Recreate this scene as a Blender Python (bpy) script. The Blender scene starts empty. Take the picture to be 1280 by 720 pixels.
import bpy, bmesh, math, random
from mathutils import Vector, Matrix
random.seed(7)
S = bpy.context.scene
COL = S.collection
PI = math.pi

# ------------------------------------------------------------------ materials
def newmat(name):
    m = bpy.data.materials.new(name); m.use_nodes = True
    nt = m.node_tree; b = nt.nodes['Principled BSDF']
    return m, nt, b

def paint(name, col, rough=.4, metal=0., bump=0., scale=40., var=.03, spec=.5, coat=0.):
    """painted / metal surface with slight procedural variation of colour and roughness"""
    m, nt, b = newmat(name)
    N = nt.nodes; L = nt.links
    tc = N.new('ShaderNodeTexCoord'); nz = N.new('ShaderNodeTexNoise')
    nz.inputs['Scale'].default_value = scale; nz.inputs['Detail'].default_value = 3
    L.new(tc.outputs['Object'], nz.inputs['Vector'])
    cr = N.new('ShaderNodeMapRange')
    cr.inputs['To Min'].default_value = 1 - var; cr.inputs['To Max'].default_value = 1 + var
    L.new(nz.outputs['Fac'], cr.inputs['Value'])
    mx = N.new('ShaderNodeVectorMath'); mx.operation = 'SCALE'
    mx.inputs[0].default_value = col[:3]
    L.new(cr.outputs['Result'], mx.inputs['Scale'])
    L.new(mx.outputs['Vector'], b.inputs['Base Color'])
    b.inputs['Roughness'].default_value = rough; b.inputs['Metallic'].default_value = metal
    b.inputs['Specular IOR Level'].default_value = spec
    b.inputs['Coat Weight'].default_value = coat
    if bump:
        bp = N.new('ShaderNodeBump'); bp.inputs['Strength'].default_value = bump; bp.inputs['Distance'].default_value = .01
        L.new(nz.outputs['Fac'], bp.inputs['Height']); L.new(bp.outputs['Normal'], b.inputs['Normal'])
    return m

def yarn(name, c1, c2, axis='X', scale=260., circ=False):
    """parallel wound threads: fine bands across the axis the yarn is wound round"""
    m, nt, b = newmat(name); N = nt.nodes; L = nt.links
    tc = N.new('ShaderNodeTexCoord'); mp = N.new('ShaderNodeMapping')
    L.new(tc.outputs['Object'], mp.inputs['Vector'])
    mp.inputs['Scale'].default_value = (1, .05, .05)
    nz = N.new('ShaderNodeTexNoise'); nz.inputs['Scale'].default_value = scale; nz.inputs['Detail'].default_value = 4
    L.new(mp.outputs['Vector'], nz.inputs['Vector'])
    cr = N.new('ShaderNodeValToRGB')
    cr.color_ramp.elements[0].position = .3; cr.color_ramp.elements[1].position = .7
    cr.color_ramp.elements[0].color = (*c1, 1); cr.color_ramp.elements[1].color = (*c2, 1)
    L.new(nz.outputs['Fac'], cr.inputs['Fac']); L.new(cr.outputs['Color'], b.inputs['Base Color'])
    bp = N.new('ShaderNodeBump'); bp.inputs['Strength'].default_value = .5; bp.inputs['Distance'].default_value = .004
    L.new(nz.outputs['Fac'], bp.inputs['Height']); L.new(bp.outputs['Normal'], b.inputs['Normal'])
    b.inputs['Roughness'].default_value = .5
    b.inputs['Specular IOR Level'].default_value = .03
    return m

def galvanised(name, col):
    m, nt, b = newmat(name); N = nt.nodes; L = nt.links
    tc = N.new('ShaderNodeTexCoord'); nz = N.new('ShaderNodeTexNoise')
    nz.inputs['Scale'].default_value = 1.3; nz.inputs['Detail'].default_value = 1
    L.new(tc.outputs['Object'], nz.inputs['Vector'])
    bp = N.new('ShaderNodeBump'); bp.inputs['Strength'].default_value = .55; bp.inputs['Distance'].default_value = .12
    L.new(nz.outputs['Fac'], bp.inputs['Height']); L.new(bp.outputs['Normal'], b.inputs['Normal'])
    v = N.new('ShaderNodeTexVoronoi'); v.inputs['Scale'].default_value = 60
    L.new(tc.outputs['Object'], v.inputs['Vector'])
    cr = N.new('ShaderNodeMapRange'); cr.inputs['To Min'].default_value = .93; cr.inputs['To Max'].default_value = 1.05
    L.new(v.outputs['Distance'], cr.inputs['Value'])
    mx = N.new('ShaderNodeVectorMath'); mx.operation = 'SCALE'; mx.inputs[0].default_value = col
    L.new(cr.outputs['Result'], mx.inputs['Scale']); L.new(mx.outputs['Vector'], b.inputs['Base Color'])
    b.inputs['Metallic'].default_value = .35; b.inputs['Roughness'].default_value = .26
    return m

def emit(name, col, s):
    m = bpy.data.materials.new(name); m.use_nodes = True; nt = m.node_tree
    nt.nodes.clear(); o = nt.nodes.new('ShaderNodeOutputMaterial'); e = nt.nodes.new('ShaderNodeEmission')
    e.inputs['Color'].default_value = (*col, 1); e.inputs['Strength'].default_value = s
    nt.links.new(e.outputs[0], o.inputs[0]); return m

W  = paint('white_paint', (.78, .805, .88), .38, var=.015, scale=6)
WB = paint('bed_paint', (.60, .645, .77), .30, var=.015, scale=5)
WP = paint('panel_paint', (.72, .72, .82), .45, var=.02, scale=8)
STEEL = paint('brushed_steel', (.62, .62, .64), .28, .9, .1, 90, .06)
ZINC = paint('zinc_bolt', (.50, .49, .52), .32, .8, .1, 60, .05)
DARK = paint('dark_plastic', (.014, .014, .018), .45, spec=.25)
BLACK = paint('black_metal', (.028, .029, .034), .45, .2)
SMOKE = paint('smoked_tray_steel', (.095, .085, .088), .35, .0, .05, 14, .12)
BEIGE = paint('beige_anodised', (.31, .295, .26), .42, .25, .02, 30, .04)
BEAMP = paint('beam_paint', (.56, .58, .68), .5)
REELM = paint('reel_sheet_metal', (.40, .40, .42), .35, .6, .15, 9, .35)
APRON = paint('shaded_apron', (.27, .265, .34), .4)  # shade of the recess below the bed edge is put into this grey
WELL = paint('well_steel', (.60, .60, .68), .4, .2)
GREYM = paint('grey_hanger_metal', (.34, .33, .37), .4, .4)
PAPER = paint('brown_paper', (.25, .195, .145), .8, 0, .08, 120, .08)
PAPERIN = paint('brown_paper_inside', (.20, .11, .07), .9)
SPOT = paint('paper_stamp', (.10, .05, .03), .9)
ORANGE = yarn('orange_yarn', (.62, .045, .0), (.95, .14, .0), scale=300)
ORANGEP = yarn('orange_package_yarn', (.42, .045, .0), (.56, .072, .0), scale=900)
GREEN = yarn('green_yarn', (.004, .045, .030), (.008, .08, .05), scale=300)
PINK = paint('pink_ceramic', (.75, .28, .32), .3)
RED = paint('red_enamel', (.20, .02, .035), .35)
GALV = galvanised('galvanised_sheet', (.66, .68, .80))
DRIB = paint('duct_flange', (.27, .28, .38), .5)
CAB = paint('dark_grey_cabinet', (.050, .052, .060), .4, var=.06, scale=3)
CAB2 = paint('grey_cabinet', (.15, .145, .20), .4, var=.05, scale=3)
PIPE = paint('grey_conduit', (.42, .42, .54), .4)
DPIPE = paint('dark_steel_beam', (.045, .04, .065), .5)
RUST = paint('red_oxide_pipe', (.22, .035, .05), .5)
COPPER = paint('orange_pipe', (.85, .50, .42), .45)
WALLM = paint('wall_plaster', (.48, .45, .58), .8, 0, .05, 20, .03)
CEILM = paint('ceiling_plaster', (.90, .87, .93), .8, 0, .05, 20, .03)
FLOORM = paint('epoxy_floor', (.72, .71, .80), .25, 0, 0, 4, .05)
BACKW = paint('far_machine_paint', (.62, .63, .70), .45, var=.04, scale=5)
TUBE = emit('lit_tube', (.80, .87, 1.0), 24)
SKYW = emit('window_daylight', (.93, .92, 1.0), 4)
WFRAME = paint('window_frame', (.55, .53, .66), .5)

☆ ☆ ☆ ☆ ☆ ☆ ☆

* WHAT IS REQUIRED:
Search the material above for "scene". Pull out each line where it shows up.

* EXERCISE OUTPUT:
Recreate this scene as a Blender Python (bpy) script. The Blender scene starts empty. Take the picture to be 1280 by 720 pixels.
S = bpy.context.scene